Homilies
Homily of the Apostolic Nuncio, Chapel of the Apostolic Nunciature, Sunday 30 June 2019
First Reading: 1 Kings 19:16,19-21
Second reading: Galatians 5:1,13-18
Gospel: Luke 9:51-62
 
This Sunday’s Gospel Reading shows a very important step in Christ’s life: the moment when, as St Luke writes: “He [Jesus] set his face to go to Jerusalem”. Jerusalem is the final destination where Jesus, at his last Passover, must die and rise again.
 
From that moment, after that “firm decision” Jesus aimed straight for his goal and in addition said clearly to the people he met and who asked to follow him what the conditions were: to have no permanent dwelling place; to know how to be detached from human affections and not to give in to nostalgia for the past.
 
Jesus, however, never imposes, Jesus is humble, Jesus invites. If you want to, come. The humility of Jesus is like this: he is always inviting but never imposing.
 
All of this gives us food for thought. It tells us, for example, of the importance which the conscience had for Jesus too: listening in his heart to the Father’s voice and following it. Jesus, in his earthly existence was the incarnate Word, the Son of God made man, and at a certain point he made the firm decision to go up to Jerusalem for the last time; it was a decision taken in his conscience, but not alone: together with the Father, in full union with him! 
 
He decided out of obedience to the Father and in profound and intimate listening to his will.

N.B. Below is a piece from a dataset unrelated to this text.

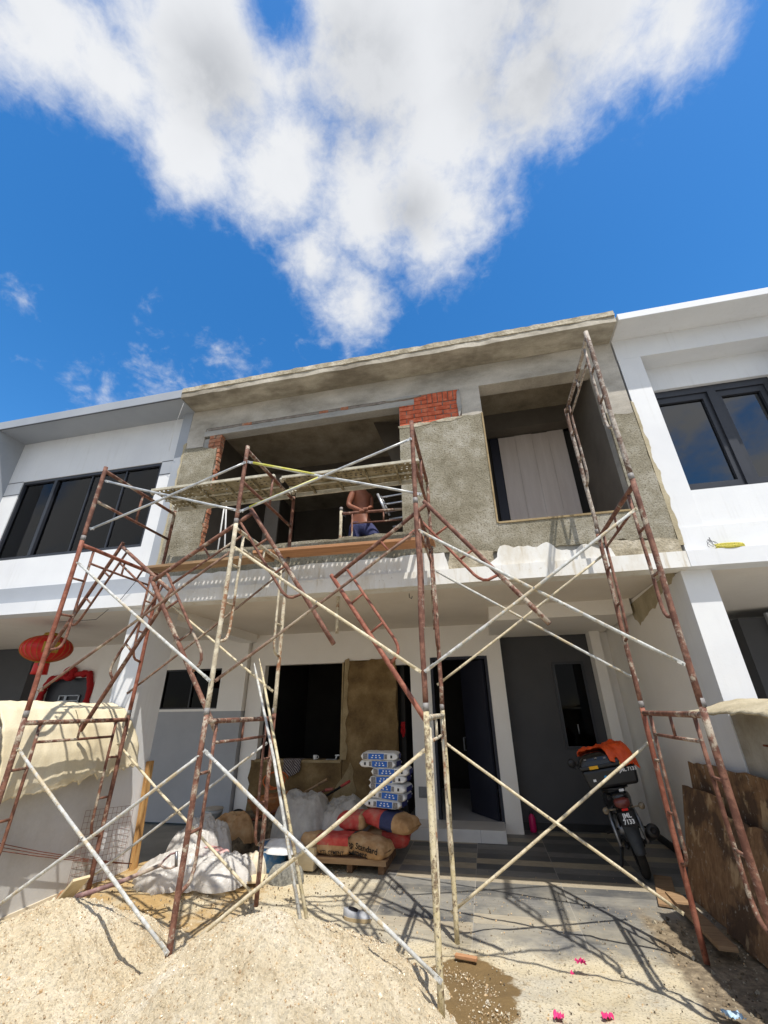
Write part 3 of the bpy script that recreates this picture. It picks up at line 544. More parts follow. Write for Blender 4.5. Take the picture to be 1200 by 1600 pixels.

For this reason, moreover, his decision was firm, because it was made together with the Father. 
 
In the Father Jesus found the strength and light for his journey. And Jesus was free, he took that decision freely. Jesus wants us to be Christians, freely as he was, with the freedom which comes from this dialogue with the Father, from this dialogue with God. Jesus does not want selfish Christians who follow their own ego, who do not talk to God. Nor does he want weak Christians, Christians who have no will of their own, “remote-controlled” Christians incapable of creativity. Jesus wants us free. 
 
And where is this freedom created? It is created in dialogue with God in the conscience. If we are unable to speak with God, if we cannot hear God in our own conscience, we are not free.
 
This is why we must learn to listen to our conscience more. This does not mean following my own ego.... It is not this! The conscience is the interior place for listening to the truth, to goodness, for listening to God; it is the inner place of our relationship with him, the One who speaks to our heart and helps us to discern, to understand the way we must take and, once the decision is made, to go forward, to stay faithful.
 
May Mary help us to become increasingly men and women of conscience, free in our conscience, because it is in the conscience that dialogue with God takes place; men and women, who can hear God’s voice and follow it with determination, who can listen to God’s voice, and follow it with decision.